L’esibizione di Nick Waterhouse e la sua band al Magnolia è stata una esplosione di bravura ed intelligenza musicale, uno show spumeggiante e caldo e ricco di spunti originali, dove in modo assolutamente informale sono stati shakerati rock’n’roll, rockabilly, rhythm and blues, soul, swing e scorze di surf music, all’insegna di un cocktail esilarante e col giusto tasso alcolico. Nonostante il pubblico esiguo, comunque attento e partecipe, con una presenza femminile che una volta tanto risultava numericamente maggiore a quella maschile, Nick Waterhouse ha suonato con la professionalità e la verve proprie di un concerto di ben altre dimensioni, cantando alla perfezione, suonando come si faceva negli anni cinquanta una Telecaster da spigolature rock n’roll, lasciando ampia libertà ai sei musicisti che si porta appresso di mostrare ognuno le proprie caratteristiche strumentali e vocali, pur nell’amalgama di un combo dal sound prodigiosamente vintage, dove l’analogico non è termine da sbandierare a vanvera ma il suono ruvido, genuino e non artefatto di tutta quella musica che l’America ha prodotto tra gli anni cinquanta e sessanta.
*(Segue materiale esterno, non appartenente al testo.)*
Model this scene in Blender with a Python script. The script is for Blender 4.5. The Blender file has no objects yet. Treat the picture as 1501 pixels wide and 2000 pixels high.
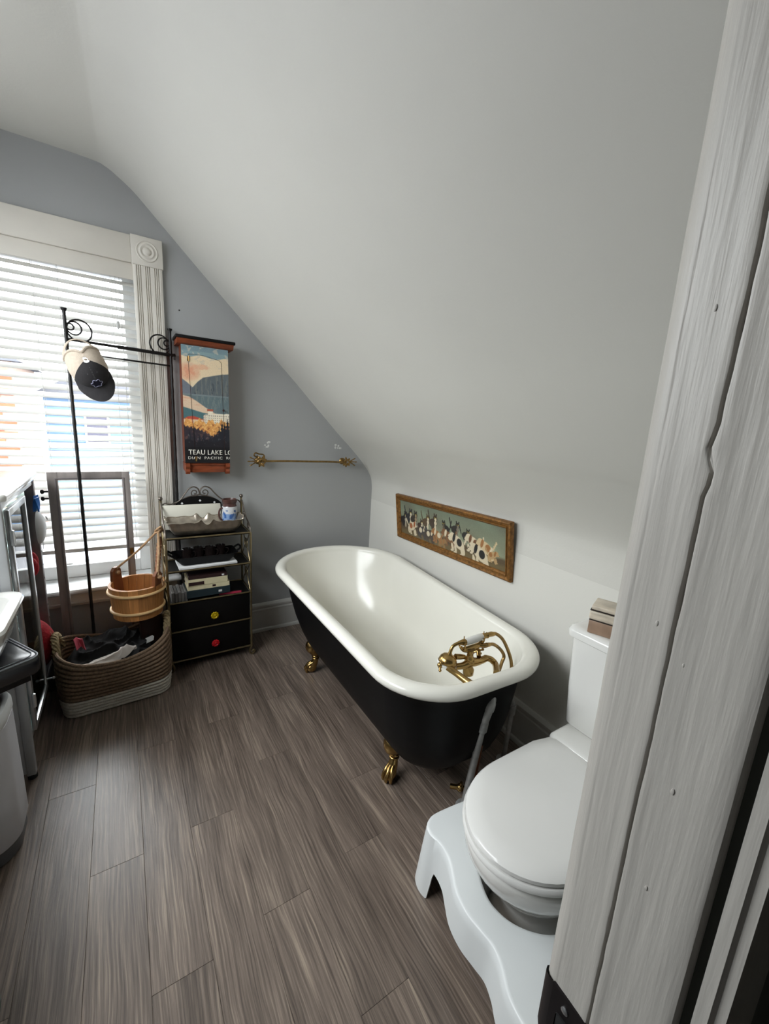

Ci vuole stile e gusto per riuscire in ciò, oltre ad una conoscenza “di nicchia” da collezionista quale Waterhouse è, e la band non è stata da meno. Perfettamente nel ruolo sono state l’avvenente corista afroamericana in fasciante tubino corto, l’arrembante sassofonista tenore e la maliziosa sassofonista baritono, la giovane bassista ed il barbuto batterista, oltre ad un tastierista che pareva appena uscito dalla sua giornata di lavoro in banca ma con l’Hammond riempiva da maestro tutti gli spazi lasciati dagli altri, facendo quello che si desidera sentire quando il rhythm and blues si abbraccia con il jazz e i fumi di un club dell’ora tardi regalano fascino black and blue ad una musica che non ha età. Un combo da leccarsi i baffi, qualcuno di New York, qualcuno della Louisiana, una californiana e lui, Nick Waterhouse nativo di Santa Ana, sobborgo di Los Angeles, alchimista delle sale di registrazione, maniaco del sound vecchio stile e arzillo miscelatore di un groove che ha il coraggio di coniugare Mose Allison con Dan Penn, Bert Berns con Ben Vaughn, Dick Dale con le Violent Femmes, gli Allah-Las con James Burton, Alex Chilton con Ty Segall.
L’inizio è subito scoppiettante e l’aria del Magnolia si scalda con le note di Some Place e Is That Clear, assieme a If You Want Trouble, Indian Love Call e I Can Only Give You Everything gli estratti del disco del 2012 Time’s All Gone. C’è ritmo, ci sono i sassofoni e quelle fugaci sortite di chitarra che pennellano di rock n’roll il tessuto soul. If You Want Trouble è una rumba bluesata dai colori della notte, potrebbe esserci anche Tom Waits se non che il sax baritono borbotta scontroso accompagnando le urla di Nick, Indian Love Call calca la mano sul lavoro del baritono come faceva una volta Steve Berlin con i Los Lobos, è una Los Angeles ai confini del barrio tra r&b e rock-blues, Is That Clear gioca in levare lasciando margine ai sassofoni per schiamazzare sporchi e arzilli. Da Never Twice arrivano la conosciuta Katchi col suo tono scanzonato e quella infarinatura r&b che ti fa venire voglia di ballare anche se hai appena sentito che nella stanza a fianco l’Inter sta rotolando da 2 a 0 a 2 a 3 col Dortmund, e poi Tracy che inizia come un brano di Cab Calloway per lasciare spazio alla corista, al batterista che si destreggia con le spazzole e ad un Hammond che jazza fluido e sensuale. Dallo stesso album viene ripreso LA Turnaround, ritmo vagamente latino e fiati nel barrio, ma è il recente Nick Waterhouse del 2018 a fare la parte del leone, esibito in lungo ed in largo. Black Glass è rock che sposa il soul, eccitante grazie al magnifico lavoro del sax baritono, Wreck The Rod e I Feel An Urge è rhythm and blues come lo poteva fare ai tempi Jackie Wilson, El Viv è un twangin’ anni 50 tutto strumentale che serve a Nick per presentare i suoi compagni e Song For The Winners e Wherever She Goes (She Is Wanted) sono due tra le canzoni che definiscono la caratura del concerto: una sorta di struggente mezzo tempo soul che cita Irma Thomas e Nina Simone ed una rumba divertente che fa cantare i quaranta disperati di una umida (fuori) e caldissima (dentro) serata da incorniciare. L’eterno potere del rock n’roll.